The 7 Patent Myths

The following is the last part of a chapter written by Gerard Chandrahasen for the latest edition of the Innovation Handbook published by the Intellectual Property Office and the Technology Strategy Board. If you missed the first part, read "Leveraging Intellectual Property for Tech Start-ups".

Dispelling Common Myths

As well as understanding the purposes of IP, it is also important to understand common misconceptions about IP that may be raised by potential investors, partners, customers, and acquirers.

By being prepared for these misconceptions, you can ensure that your IP retains its value in their perception.

1) IP is expensive to defend

Generally IP is never attacked unless you use it offensively and, even then, most IP disputes are settled well before court.

IP should be best considered as a means to force the other side to the negotiating table, rather than a blunt legal instrument.

2) Software can’t be patented

Novel and inventive concepts that reside within innovative software can be patented in the US, and can even be patented in the UK and Europe if the concepts relate to technical solutions to technical problems.

3) IP is expensive to obtain

Any investment in IP should be considered with a keen eye on ROI. In any event, development of any IP strategy will focus on maximisation of value within a budget.

4) Patents have no value because they can be designed around

Well-drafted patents can prove to be difficult to design around, because they are crafted with these attempts in mind.

5) The software field moves too quickly, so patents aren’t valuable

Many key concepts within software do not change completely but evolve or develop. Well-drafted patents protect concepts in a way that accommodates this evolution.

6) Patents take a long time to grant

This is not actually a misconception. In the US, patents can take 6 years to grant. In Europe, 7 years is not uncommon. The UK is somewhat faster at about 3 years.

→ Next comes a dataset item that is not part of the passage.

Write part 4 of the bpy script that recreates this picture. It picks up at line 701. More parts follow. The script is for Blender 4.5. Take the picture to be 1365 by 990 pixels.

However, a patent obtains much of its value at the date it is filed rather than the date it is granted, because damages can often be obtained for infringement of any subsequently granted patent back to the date that pending patent is first published. Therefore, other companies are careful not to develop technology covered by a pending patent.

7) IP is more valuable for big companies

Intellectual property investment is an arena of diminishing returns, which benefits small companies.

Furthermore, in any litigation, due to deep pockets, large companies have the most to lose which encourages them to negotiate an early resolution to any infringement allegation.